— Problem —
Return precisely the span of lines from the top of the material below to the line containing "s.t.append(float(tone[k]) if isinstance(tone, (list, tuple))", both included. Pictures are excluded.

— Information provided —

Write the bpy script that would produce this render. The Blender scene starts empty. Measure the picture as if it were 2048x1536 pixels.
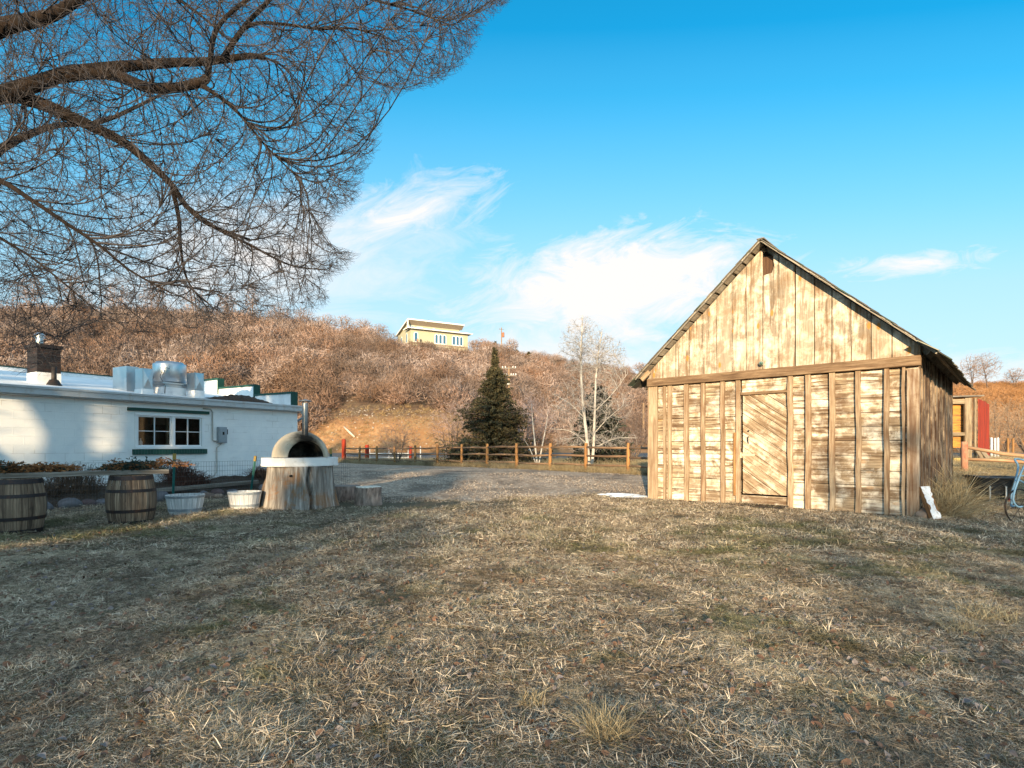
import bpy, math, random
import numpy as np
from mathutils import Vector, Matrix
from mathutils.kdtree import KDTree
rng = np.random.default_rng(11)
random.seed(11)
SC = bpy.context.scene
COL = SC.collection
F, CX, HY, CH = 1119.0, 1024.0, 891.0, 1.42      # focal length in photo pixels, centre, horizon row, eye height


def at(px, py, d):
    return Vector(((px - CX) / F * d, d, CH - (py - HY) / F * d))


def sstep(a, b, x):
    t = np.clip((np.asarray(x, float) - a) / (b - a), 0, 1)
    return t * t * (3 - 2 * t)


# ------------------------------------------------------------------ mesh helpers
class MB:
    def __init__(s):
        s.v, s.f, s.t, s.g = [], [], [], []

    def add(s, vs, fs, tone=.5, grain=None):
        o = len(s.v)
        vs = [(float(p[0]), float(p[1]), float(p[2])) for p in vs]
        s.v += vs
        s.g += [tuple(map(float, q)) for q in grain] if grain is not None else vs
        for k, f in enumerate(fs):
            s.f.append(tuple(o + i for i in f))
            s.t.append(float(tone[k]) if isinstance(tone, (list, tuple)) else float(tone))

    def box(s, c, size, X=(1, 0, 0), Y=(0, 1, 0), Z=(0, 0, 1), tone=None, along=0, jit=0.0, seed=None):
        c = Vector(c); X, Y, Z = Vector(X).normalized(), Vector(Y).normalized(), Vector(Z).normalized()
        tone = random.random() if tone is None else tone
        seed = random.random() * 40 if seed is None else seed
        h = [size[0] / 2, size[1] / 2, size[2] / 2]
        rest = sorted([i for i in range(3) if i != along], key=lambda i: -h[i])
        vs, gs = [], []
        for i in (-1, 1):
            for j in (-1, 1):
                for k in (-1, 1):
                    l = (i * h[0], j * h[1], k * h[2])
                    q = [a + (random.uniform(-jit, jit) if jit else 0) for a in l]
                    vs.append(c + X * q[0] + Y * q[1] + Z * q[2])
                    gs.append((l[along] + seed, l[rest[0]] + l[rest[1]] * .6 + seed * .37, seed))
        s.add(vs, [(0, 1, 3, 2), (4, 6, 7, 5), (0, 4, 5, 1), (2, 3, 7, 6), (0, 2, 6, 4), (1, 5, 7, 3)], tone, gs)

    def bar(s, a, b, w, h, up=(0, 0, 1), tone=None, jit=0.0):
        a, b = Vector(a), Vector(b)
        X = (b - a)
        L = X.length
        X.normalize()
        Y = Vector(up).cross(X)
        if Y.length < 1e-5:
            Y = Vector((0, 1, 0)).cross(X)
        Y.normalize()
        s.box((a + b) / 2, (L, w, h), X, Y, X.cross(Y), tone, 0, jit)

    def tube(s, pts, rad, sides=8, tone=.5, caps=True, wob=0.0):
        P = [Vector(p) for p in pts]
        if not hasattr(rad, '__len__'):
            rad = [rad] * len(P)
        n = len(P); vs, gs, fs = [], [], []
        ref = None; l = 0; seed = random.random() * 40
        for i in range(n):
            T = (P[min(i + 1, n - 1)] - P[max(i - 1, 0)]).normalized()
            if ref is None:
                ref = Vector((0, 0, 1)) if abs(T.z) < .9 else Vector((1, 0, 0))
            A = T.cross(ref).normalized(); B = A.cross(T).normalized(); ref = B
            if i: l += (P[i] - P[i - 1]).length
            for k in range(sides):
                t = 2 * math.pi * k / sides
                r = rad[i] * (1 + random.uniform(-wob, wob))
                vs.append(P[i] + (A * math.cos(t) + B * math.sin(t)) * r)
                gs.append((l + seed, k / sides * 6.28 * max(rad) + seed * .3, seed))
        for i in range(n - 1):
            for k in range(sides):
                k2 = (k + 1) % sides
                fs.append((i * sides + k, i * sides + k2, (i + 1) * sides + k2, (i + 1) * sides + k))
        if caps:
            fs.append(tuple(reversed(range(sides)))); fs.append(tuple((n - 1) * sides + k for k in range(sides)))
        s.add(vs, fs, tone, gs)

    def lathe(s, prof, segs=32, c=(0, 0, 0), tone=.5, a0=0.0, a1=2 * math.pi, rfun=None, tones=None):
        full = abs(a1 - a0 - 2 * math.pi) < 1e-6
        m = segs if full else segs + 1
        vs, gs, fs, ts = [], [], [], []
        for (r, z) in prof:
            for k in range(m):
                a = a0 + (a1 - a0) * k / segs
                rr = r * (rfun(a, z) if rfun else 1)
                vs.append((c[0] + rr * math.cos(a), c[1] + rr * math.sin(a), c[2] + z))
                gs.append((z, a * max(r, .02), int(k)))
        for i in range(len(prof) - 1):
            for k in range(segs):
                k2 = (k + 1) % m
                fs.append((i * m + k, i * m + k2, (i + 1) * m + k2, (i + 1) * m + k))
                ts.append(tones[k % len(tones)] if tones else tone)
        s.add(vs, fs, ts, gs)

    def prism(s, poly, ext, tone=.5, grain=None):
        n = len(poly); e = Vector(ext)
        P = [Vector(p) for p in poly]
        fs = [tuple(reversed(range(n))), tuple(range(n, 2 * n))] + [(i, (i + 1) % n, n + (i + 1) % n, n + i) for i in range(n)]
        g = None
        if grain is not None:
            g = grain + grain
        s.add(P + [p + e for p in P], fs, tone, g)

    def build(s, name, mat, parent=None, loc=None, smooth=False, bevel=0, sub=0):
        me = bpy.data.meshes.new(name)
        me.from_pydata(s.v, [], s.f)
        a = me.attributes.new('tone', 'FLOAT', 'FACE'); a.data.foreach_set('value', np.array(s.t, 'f'))
        a = me.attributes.new('grain', 'FLOAT_VECTOR', 'POINT'); a.data.foreach_set('vector', np.array(s.g, 'f').ravel())
        me.update()
        return mkobj(name, me, mat, parent, loc, smooth, bevel, sub)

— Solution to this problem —
Write the bpy script that would produce this render. The Blender scene starts empty. Measure the picture as if it were 2048x1536 pixels.
import bpy, math, random
import numpy as np
from mathutils import Vector, Matrix
from mathutils.kdtree import KDTree
rng = np.random.default_rng(11)
random.seed(11)
SC = bpy.context.scene
COL = SC.collection
F, CX, HY, CH = 1119.0, 1024.0, 891.0, 1.42      # focal length in photo pixels, centre, horizon row, eye height


def at(px, py, d):
    return Vector(((px - CX) / F * d, d, CH - (py - HY) / F * d))


def sstep(a, b, x):
    t = np.clip((np.asarray(x, float) - a) / (b - a), 0, 1)
    return t * t * (3 - 2 * t)


# ------------------------------------------------------------------ mesh helpers
class MB:
    def __init__(s):
        s.v, s.f, s.t, s.g = [], [], [], []

    def add(s, vs, fs, tone=.5, grain=None):
        o = len(s.v)
        vs = [(float(p[0]), float(p[1]), float(p[2])) for p in vs]
        s.v += vs
        s.g += [tuple(map(float, q)) for q in grain] if grain is not None else vs
        for k, f in enumerate(fs):
            s.f.append(tuple(o + i for i in f))
            s.t.append(float(tone[k]) if isinstance(tone, (list, tuple)) else float(tone))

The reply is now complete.